Aim of the exercise >> Print, word for word, every line from the beginning of the listing up to and including the line with "C = sc.collection". Pictures are to be excluded.

Data lines >>
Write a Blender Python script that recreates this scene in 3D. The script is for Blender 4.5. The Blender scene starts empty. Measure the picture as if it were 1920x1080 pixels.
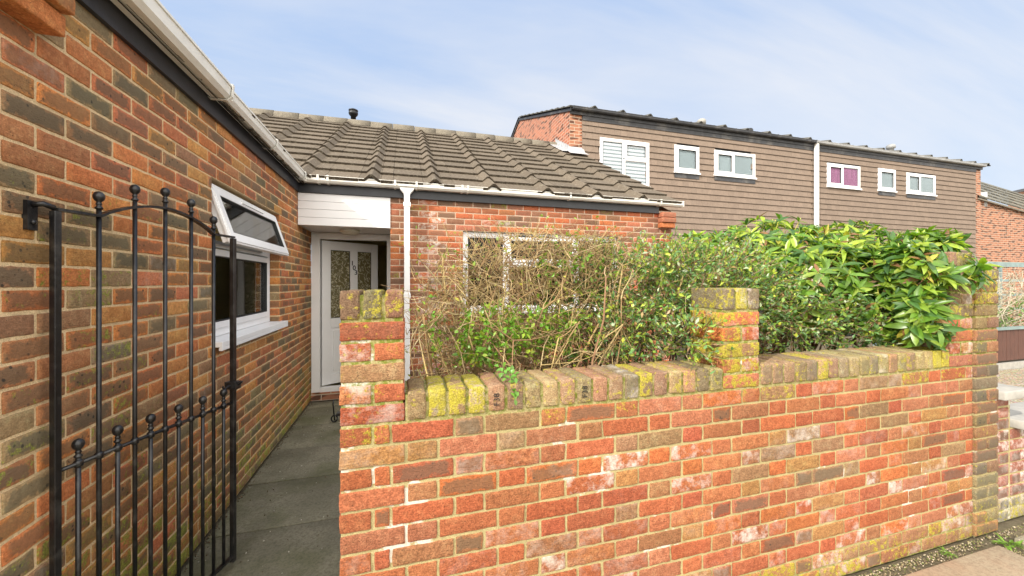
import bpy, math, random
from mathutils import Vector, noise, Matrix
random.seed(7)
R = random.random
def U(a, b): return a + (b - a) * random.random()
sc = bpy.context.scene
C = sc.collection

# ------------------------------------------------------------------ mesh builder
class MB:
    def __init__(s):
        s.v = []; s.f = []; s.c = []; s.x = []; s.uv = []; s.sm = []; s.mi = []
    def vert(s, p): s.v.append((p[0], p[1], p[2])); return len(s.v) - 1
    def face(s, idx, col=(1, 1, 1), fx=(0, 0, 0), uv=None, smooth=False, mi=0):
        s.f.append(tuple(idx)); s.c.append(col); s.x.append(fx)
        s.uv.append(uv if uv else [(0, 0)] * len(idx)); s.sm.append(smooth); s.mi.append(mi)
    def poly(s, pts, **k):
        i = [s.vert(p) for p in pts]; s.face(i, **k)
    def box(s, a, b, **k):
        s.bbox(Vector((0, 0, 0)), Vector((1, 0, 0)), Vector((0, 1, 0)), Vector((0, 0, 1)), a[0], b[0], a[1], b[1], a[2], b[2], **k)
    def bbox(s, O, A, B, D, a0, a1, b0, b1, d0, d1, **k):
        p = [O + A * a + B * b + D * d for d in (d0, d1) for b in (b0, b1) for a in (a0, a1)]
        i = [s.vert(q) for q in p]
        flip = A.cross(B).dot(D) < 0
        for q in ((0, 2, 3, 1), (4, 5, 7, 6), (0, 1, 5, 4), (2, 6, 7, 3), (0, 4, 6, 2), (1, 3, 7, 5)):
            q = [i[j] for j in q]
            if flip: q.reverse()
            s.face(q, **k)
    def bar(s, p, q, w, h, up=(0, 0, 1), **k):
        p = Vector(p); q = Vector(q); d = (q - p); L = d.length; d.normalize()
        up = Vector(up); a = d.cross(up).normalized(); b = a.cross(d).normalized()
        s.bbox(p, a, b, d, -w / 2, w / 2, -h / 2, h / 2, 0, L, **k)
    def tube(s, pts, r0, r1, n=6, cap=True, smooth=True, **k):
        pts = [Vector(p) for p in pts]; m = len(pts); rings = []
        ref = Vector((0.31, 0.17, 0.93))
        for i, p in enumerate(pts):
            d = (pts[min(i + 1, m - 1)] - pts[max(i - 1, 0)]).normalized()
            a = d.cross(ref)
            if a.length < 1e-3: a = d.cross(Vector((1, 0, 0)))
            a.normalize(); b = d.cross(a)
            r = r0 + (r1 - r0) * i / max(1, m - 1)
            rings.append([s.vert(p + (a * math.cos(t) + b * math.sin(t)) * r) for t in [2 * math.pi * j / n for j in range(n)]])
        for i in range(m - 1):
            for j in range(n):
                s.face((rings[i][j], rings[i][(j + 1) % n], rings[i + 1][(j + 1) % n], rings[i + 1][j]), smooth=smooth, **k)
        if cap:
            s.face(rings[0][::-1], **k); s.face(rings[-1], **k)
    def lathe(s, O, prof, n=16, ax=(0, 0, 1), **k):
        ax = Vector(ax).normalized(); a = ax.orthogonal().normalized(); b = ax.cross(a); O = Vector(O)
        rings = []
        for r, z in prof:
            rings.append([s.vert(O + ax * z + (a * math.cos(t) + b * math.sin(t)) * max(r, 1e-4)) for t in [2 * math.pi * j / n for j in range(n)]])
        for i in range(len(prof) - 1):
            for j in range(n):
                s.face((rings[i][j], rings[i][(j + 1) % n], rings[i + 1][(j + 1) % n], rings[i + 1][j]), smooth=True, **k)
        s.face(rings[0][::-1], **k); s.face(rings[-1], **k)
    def build(s, name, mats, parent=None, bevel=0, shadow=True):
        me = bpy.data.meshes.new(name)
        me.from_pydata(s.v, [], s.f)
        ca = me.color_attributes.new('Col', 'FLOAT_COLOR', 'CORNER')
        xa = me.attributes.new('Fx', 'FLOAT_VECTOR', 'FACE')
        ul = me.uv_layers.new(name='UVMap')
        cl = []; uvl = []; xl = []
        for f, c, x, uv in zip(s.f, s.c, s.x, s.uv):
            for j in range(len(f)):
                cl.extend((c[0], c[1], c[2], 1)); uvl.extend(uv[j])
            xl.extend(x)
        ca.data.foreach_set('color', cl); ul.data.foreach_set('uv', uvl); xa.data.foreach_set('vector', xl)
        me.polygons.foreach_set('use_smooth', s.sm)
        me.polygons.foreach_set('material_index', s.mi)
        if not isinstance(mats, (list, tuple)): mats = [mats]
        for m in mats: me.materials.append(m)
        me.update()
        o = bpy.data.objects.new(name, me); C.objects.link(o)
        if parent: attach(o, parent)
        if bevel:
            b = o.modifiers.new('b', 'BEVEL'); b.width = bevel; b.segments = 2; b.limit_method = 'ANGLE'
        return o

def world(o):
    m = Matrix.Translation(o.location) @ o.rotation_euler.to_matrix().to_4x4()
    if o.parent: m = world(o.parent) @ o.matrix_parent_inverse @ m
    return m
def attach(o, parent):
    o.parent = parent; o.matrix_parent_inverse = world(parent).inverted()
def tag(o, label, cat, group=None, kind=None):
    o['label'] = label; o['category'] = cat
    if group: o['group'] = group
    if kind: o['kind'] = kind
    return o
def thing(name, loc, label, cat, group=None):
    o = bpy.data.objects.new(name, None); C.objects.link(o); o.location = loc; o.empty_display_size = .2
    return tag(o, label, cat, group)
def struct(o): o['kind'] = 'structure'; return o
V = Vector
X, Y, Z = V((1, 0, 0)), V((0, 1, 0)), V((0, 0, 1))

# ------------------------------------------------------------------ materials
def newmat(name):
    m = bpy.data.materials.new(name); m.use_nodes = True
    nt = m.node_tree; nt.nodes.clear()
    out = nt.nodes.new('ShaderNodeOutputMaterial'); p = nt.nodes.new('ShaderNodeBsdfPrincipled')
    nt.links.new(p.outputs[0], out.inputs[0])
    return m, nt, p, out
class N:
    def __init__(s, nt): s.nt = nt
    def lk(s, a, b): s.nt.links.new(a, b)
    def n(s, t, **k):
        x = s.nt.nodes.new('ShaderNode' + t)
        for a, b in k.items(): setattr(x, a, b)
        return x
    def coord(s, which='Object', scale=(1, 1, 1), rot=(0, 0, 0)):
        t = s.n('TexCoord'); mp = s.n('Mapping'); mp.inputs['Scale'].default_value = scale; mp.inputs['Rotation'].default_value = rot
        s.lk(t.outputs[which], mp.inputs['Vector']); return mp.outputs[0]
    def noise(s, vec, scale, detail=4, rough=.55):
        x = s.n('TexNoise'); x.inputs['Scale'].default_value = scale; x.inputs['Detail'].default_value = detail; x.inputs['Roughness'].default_value = rough
        s.lk(vec, x.inputs['Vector']); return x.outputs['Fac']
    def ramp(s, fac, a, b, c0=0., c1=1.):
        x = s.n('MapRange'); x.inputs['From Min'].default_value = a; x.inputs['From Max'].default_value = b
        x.inputs['To Min'].default_value = c0; x.inputs['To Max'].default_value = c1
        s.lk(fac, x.inputs['Value']); return x.outputs[0]
    def math(s, op, a, b=None):
        x = s.n('Math', operation=op)
        for i, q in enumerate((a, b)):
            if q is None: continue
            if isinstance(q, (int, float)): x.inputs[i].default_value = q
            else: s.lk(q, x.inputs[i])
        return x.outputs[0]
    def mix(s, fac, a, b, mode='MIX'):
        x = s.n('Mix', data_type='RGBA', blend_type=mode)
        for sock, q in ((x.inputs[0], fac), (x.inputs[6], a), (x.inputs[7], b)):
            if isinstance(q, (int, float)): sock.default_value = q
            elif isinstance(q, tuple): sock.default_value = (*q[:3], 1)
            else: s.lk(q, sock)
        return x.outputs[2]
    def attr(s, name, out='Color'):
        x = s.n('Attribute'); x.attribute_name = name; return x.outputs[out]
    def bump(s, h, p, strength=.3, dist=.01):
        x = s.n('Bump'); x.inputs['Strength'].default_value = strength; x.inputs['Distance'].default_value = dist
        s.lk(h, x.inputs['Height']); s.lk(x.outputs[0], p.inputs['Normal'])

def brick_mat(name, mossc=(.24, .205, .02), bumpd=.0055, dark=(.145, .125, .085), fine=1., grain=.8):
    m, nt, p, out = newmat(name); g = N(nt)
    co = g.coord()
    col = g.attr('Col'); fx = g.n('SeparateXYZ'); g.lk(g.attr('Fx', 'Vector'), fx.inputs[0])
    n1 = g.noise(co, 55 * fine, 5, .65); n2 = g.noise(co, 9, 3); n3 = g.noise(co, 190 * fine, 3, .6); n4 = g.noise(co, 26, 5, .7)
    # within-brick tone drift, drag marks and grain
    co2 = g.coord(scale=(1, 1, 5)); n5 = g.noise(co2, 45 * fine, 4, .7)
    c = g.mix(g.ramp(n1, .32, .68, .0, .7), col, g.mix(1., col, (.50, .46, .42), 'MULTIPLY'))
    c = g.mix(g.ramp(n4, .50, .66, 0, .55), c, g.mix(1., col, (1.15, 1.45, 1.5), 'MULTIPLY'))
    c = g.mix(g.ramp(n5, .50, .70, 0, .45), c, g.mix(1., c, (.62, .60, .60), 'MULTIPLY'))
    c = g.mix(grain, c, g.mix(1., c, g.mix(g.ramp(n3, .36, .64), (.62, .60, .58), (1.38, 1.38, 1.35)), 'MULTIPLY'))
    # burnt heart of the brick
    uv = g.n('TexCoord').outputs['UV']; su = g.n('SeparateXYZ'); g.lk(uv, su.inputs[0])
    eu = g.math('SUBTRACT', 1., g.math('ABSOLUTE', g.math('SUBTRACT', g.math('MULTIPLY', su.outputs[0], 2.), 1.)))
    ev = g.math('SUBTRACT', 1., g.math('ABSOLUTE', g.math('SUBTRACT', g.math('MULTIPLY', su.outputs[1], 2.), 1.)))
    e = g.math('MINIMUM', g.math('MULTIPLY', eu, 1.8), ev)
    e = g.math('ADD', e, g.math('MULTIPLY', g.math('SUBTRACT', n4, .5), 1.9))
    mask = g.math('MULTIPLY', g.ramp(e, .15, .38), fx.outputs[0])
    c = g.mix(g.math('MULTIPLY', mask, .92), c, g.mix(.5, g.mix(1., col, (.42, .46, .46), 'MULTIPLY'), dark))
    # pits
    vo = g.n('TexVoronoi'); vo.inputs['Scale'].default_value = 95 * fine; g.lk(co, vo.inputs['Vector'])
    pit = g.math('MULTIPLY', g.ramp(vo.outputs['Distance'], .16, .07), g.ramp(n4, .46, .54))
    c = g.mix(g.math('MULTIPLY', pit, .85), c, (.03, .026, .022))
    # soot-black blotches on the burnt bricks
    vb = g.n('TexVoronoi'); vb.inputs['Scale'].default_value = 34; g.lk(g.mix(.12, co, g.n('TexNoise').outputs['Color'], 'ADD'), vb.inputs['Vector'])
    bl = g.math('MULTIPLY', g.ramp(g.math('ADD', vb.outputs['Distance'], g.math('MULTIPLY', g.math('SUBTRACT', n1, .5), .5)), .22, .14), g.ramp(fx.outputs[0], .3, .9))
    bl = g.math('MULTIPLY', bl, g.ramp(g.noise(co, 11, 2), .48, .54))
    c = g.mix(g.math('MULTIPLY', bl, .85), c, (.035, .034, .03))
    # efflorescence
    ef = g.math('MULTIPLY', g.ramp(g.noise(co, 14, 6, .75), .46, .66), fx.outputs[2])
    c = g.mix(ef, c, (.72, .66, .60))
    # moss / lichen
    mo = g.math('MULTIPLY', g.ramp(g.math('ADD', g.noise(co, 38, 6, .75), g.math('MULTIPLY', g.math('MULTIPLY', fx.outputs[1], g.ramp(g.noise(co, 7.5, 3), .36, .60, .45, 1.25)), .33)), .60, .68), g.ramp(fx.outputs[1], 0., .03))
    mo = g.math('MULTIPLY', mo, .9)
    c = g.mix(g.math('MULTIPLY', mo, g.ramp(n1, .25, .5, .55, 1.)), c, g.mix(g.ramp(n3, .35, .65), mossc, tuple(min(1, q * 2.3) for q in mossc)))
    c = g.mix(g.math('MULTIPLY', g.ramp(g.noise(co, 1.3, 4), .42, .66), .5), c, g.mix(1., c, (.60, .57, .46), 'MULTIPLY'))
    g.lk(c, p.inputs['Base Color']); p.inputs['Roughness'].default_value = .9
    p.inputs['Specular IOR Level'].default_value = .25
    h = g.math('ADD', g.math('MULTIPLY', n1, .7), g.math('ADD', g.math('MULTIPLY', n3, .35), g.math('MULTIPLY', pit, -.8)))
    h = g.math('ADD', h, g.math('ADD', g.math('MULTIPLY', n4, .9), g.math('MULTIPLY', n5, .7)))
    g.bump(h, p, 1., bumpd)
    return m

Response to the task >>
Write a Blender Python script that recreates this scene in 3D. The script is for Blender 4.5. The Blender scene starts empty. Measure the picture as if it were 1920x1080 pixels.
import bpy, math, random
from mathutils import Vector, noise, Matrix
random.seed(7)
R = random.random
def U(a, b): return a + (b - a) * random.random()
sc = bpy.context.scene
C = sc.collection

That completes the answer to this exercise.